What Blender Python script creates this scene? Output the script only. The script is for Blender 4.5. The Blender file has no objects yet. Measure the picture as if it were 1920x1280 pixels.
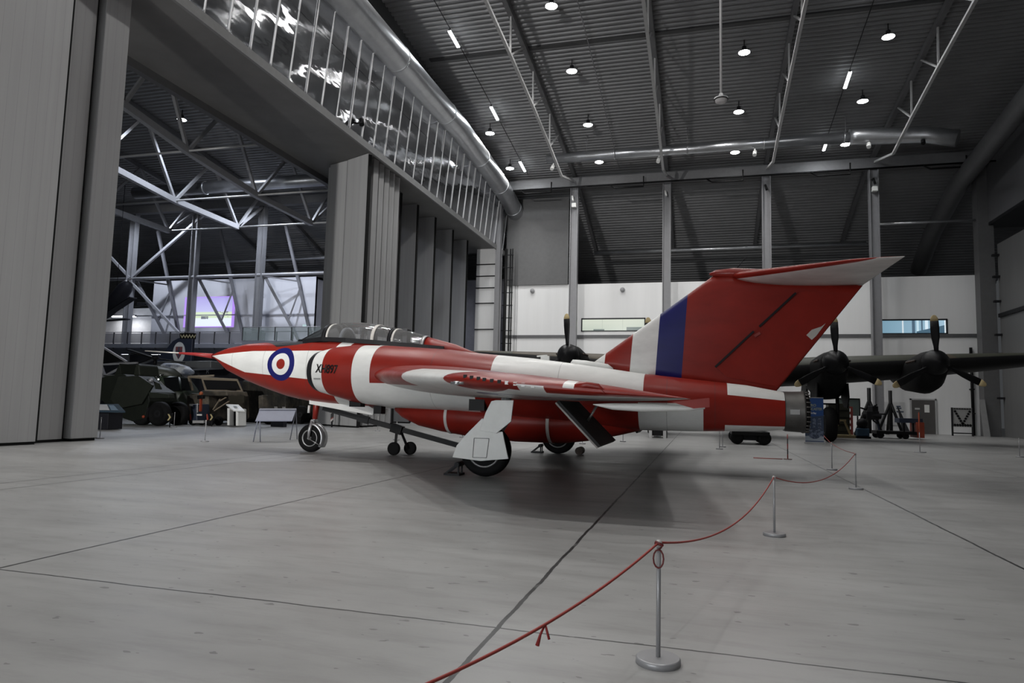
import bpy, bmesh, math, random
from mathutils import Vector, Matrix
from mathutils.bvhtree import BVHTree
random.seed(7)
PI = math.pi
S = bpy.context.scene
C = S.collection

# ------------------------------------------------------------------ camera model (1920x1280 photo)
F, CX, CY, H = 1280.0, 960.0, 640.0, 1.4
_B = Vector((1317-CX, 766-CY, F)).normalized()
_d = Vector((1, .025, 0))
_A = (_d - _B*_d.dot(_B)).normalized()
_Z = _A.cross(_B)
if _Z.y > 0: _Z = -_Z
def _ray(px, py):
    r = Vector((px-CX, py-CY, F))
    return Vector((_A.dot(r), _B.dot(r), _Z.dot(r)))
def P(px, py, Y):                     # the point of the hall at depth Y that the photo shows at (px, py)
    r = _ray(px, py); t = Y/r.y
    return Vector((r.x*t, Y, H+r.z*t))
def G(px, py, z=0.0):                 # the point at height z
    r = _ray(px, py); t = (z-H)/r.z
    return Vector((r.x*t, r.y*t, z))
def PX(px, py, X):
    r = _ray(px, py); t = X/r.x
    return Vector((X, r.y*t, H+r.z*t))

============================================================

▸ **EXERCISE PROMPT**
Leave the pictures out and reproduce exactly the lines from the top of the listing above through the line with "C = S.collection".

▸ **TASK RESULT**
What Blender Python script creates this scene? Output the script only. The script is for Blender 4.5. The Blender file has no objects yet. Measure the picture as if it were 1920x1280 pixels.
import bpy, bmesh, math, random
from mathutils import Vector, Matrix
from mathutils.bvhtree import BVHTree
random.seed(7)
PI = math.pi
S = bpy.context.scene
C = S.collection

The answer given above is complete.